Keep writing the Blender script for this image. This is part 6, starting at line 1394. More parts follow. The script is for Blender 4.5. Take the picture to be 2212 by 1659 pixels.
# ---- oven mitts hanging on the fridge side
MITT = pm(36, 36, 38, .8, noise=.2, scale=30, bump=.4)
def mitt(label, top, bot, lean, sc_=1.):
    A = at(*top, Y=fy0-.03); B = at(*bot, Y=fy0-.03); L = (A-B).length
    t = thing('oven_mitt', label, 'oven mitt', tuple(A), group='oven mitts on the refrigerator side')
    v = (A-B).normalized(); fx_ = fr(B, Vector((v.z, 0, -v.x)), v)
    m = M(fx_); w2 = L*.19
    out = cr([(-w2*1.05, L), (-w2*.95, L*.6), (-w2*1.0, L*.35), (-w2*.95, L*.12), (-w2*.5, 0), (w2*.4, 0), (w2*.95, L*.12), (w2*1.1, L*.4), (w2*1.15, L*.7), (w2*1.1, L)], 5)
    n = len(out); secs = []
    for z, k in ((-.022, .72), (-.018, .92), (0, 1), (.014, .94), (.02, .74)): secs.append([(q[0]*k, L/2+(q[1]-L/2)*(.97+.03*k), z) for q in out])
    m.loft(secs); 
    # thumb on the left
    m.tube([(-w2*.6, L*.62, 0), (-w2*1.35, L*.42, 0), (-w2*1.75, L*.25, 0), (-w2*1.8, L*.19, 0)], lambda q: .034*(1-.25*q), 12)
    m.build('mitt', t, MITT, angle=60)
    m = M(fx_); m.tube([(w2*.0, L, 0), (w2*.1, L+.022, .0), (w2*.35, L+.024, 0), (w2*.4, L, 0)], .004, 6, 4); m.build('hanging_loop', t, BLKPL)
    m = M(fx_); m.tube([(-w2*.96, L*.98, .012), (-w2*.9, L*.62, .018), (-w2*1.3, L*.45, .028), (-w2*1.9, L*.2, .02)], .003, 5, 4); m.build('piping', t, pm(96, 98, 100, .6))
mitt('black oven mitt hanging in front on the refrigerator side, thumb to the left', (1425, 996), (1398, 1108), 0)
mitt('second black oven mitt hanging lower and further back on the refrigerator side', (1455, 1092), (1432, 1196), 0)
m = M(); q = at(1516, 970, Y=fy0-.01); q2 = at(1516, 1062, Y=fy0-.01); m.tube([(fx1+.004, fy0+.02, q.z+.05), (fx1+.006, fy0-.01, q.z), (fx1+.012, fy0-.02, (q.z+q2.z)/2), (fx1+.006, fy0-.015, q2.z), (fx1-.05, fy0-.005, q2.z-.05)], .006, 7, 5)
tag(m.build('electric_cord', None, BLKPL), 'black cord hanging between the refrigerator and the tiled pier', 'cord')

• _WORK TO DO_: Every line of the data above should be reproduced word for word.

• _COMPLETE ANSWER_:
Keep writing the Blender script for this image. This is part 6, starting at line 1394. More parts follow. The script is for Blender 4.5. Take the picture to be 2212 by 1659 pixels.
# ---- oven mitts hanging on the fridge side
MITT = pm(36, 36, 38, .8, noise=.2, scale=30, bump=.4)
def mitt(label, top, bot, lean, sc_=1.):
    A = at(*top, Y=fy0-.03); B = at(*bot, Y=fy0-.03); L = (A-B).length
    t = thing('oven_mitt', label, 'oven mitt', tuple(A), group='oven mitts on the refrigerator side')
    v = (A-B).normalized(); fx_ = fr(B, Vector((v.z, 0, -v.x)), v)
    m = M(fx_); w2 = L*.19
    out = cr([(-w2*1.05, L), (-w2*.95, L*.6), (-w2*1.0, L*.35), (-w2*.95, L*.12), (-w2*.5, 0), (w2*.4, 0), (w2*.95, L*.12), (w2*1.1, L*.4), (w2*1.15, L*.7), (w2*1.1, L)], 5)
    n = len(out); secs = []
    for z, k in ((-.022, .72), (-.018, .92), (0, 1), (.014, .94), (.02, .74)): secs.append([(q[0]*k, L/2+(q[1]-L/2)*(.97+.03*k), z) for q in out])
    m.loft(secs); 
    # thumb on the left
    m.tube([(-w2*.6, L*.62, 0), (-w2*1.35, L*.42, 0), (-w2*1.75, L*.25, 0), (-w2*1.8, L*.19, 0)], lambda q: .034*(1-.25*q), 12)
    m.build('mitt', t, MITT, angle=60)
    m = M(fx_); m.tube([(w2*.0, L, 0), (w2*.1, L+.022, .0), (w2*.35, L+.024, 0), (w2*.4, L, 0)], .004, 6, 4); m.build('hanging_loop', t, BLKPL)
    m = M(fx_); m.tube([(-w2*.96, L*.98, .012), (-w2*.9, L*.62, .018), (-w2*1.3, L*.45, .028), (-w2*1.9, L*.2, .02)], .003, 5, 4); m.build('piping', t, pm(96, 98, 100, .6))
mitt('black oven mitt hanging in front on the refrigerator side, thumb to the left', (1425, 996), (1398, 1108), 0)
mitt('second black oven mitt hanging lower and further back on the refrigerator side', (1455, 1092), (1432, 1196), 0)
m = M(); q = at(1516, 970, Y=fy0-.01); q2 = at(1516, 1062, Y=fy0-.01); m.tube([(fx1+.004, fy0+.02, q.z+.05), (fx1+.006, fy0-.01, q.z), (fx1+.012, fy0-.02, (q.z+q2.z)/2), (fx1+.006, fy0-.015, q2.z), (fx1-.05, fy0-.005, q2.z-.05)], .006, 7, 5)
tag(m.build('electric_cord', None, BLKPL), 'black cord hanging between the refrigerator and the tiled pier', 'cord')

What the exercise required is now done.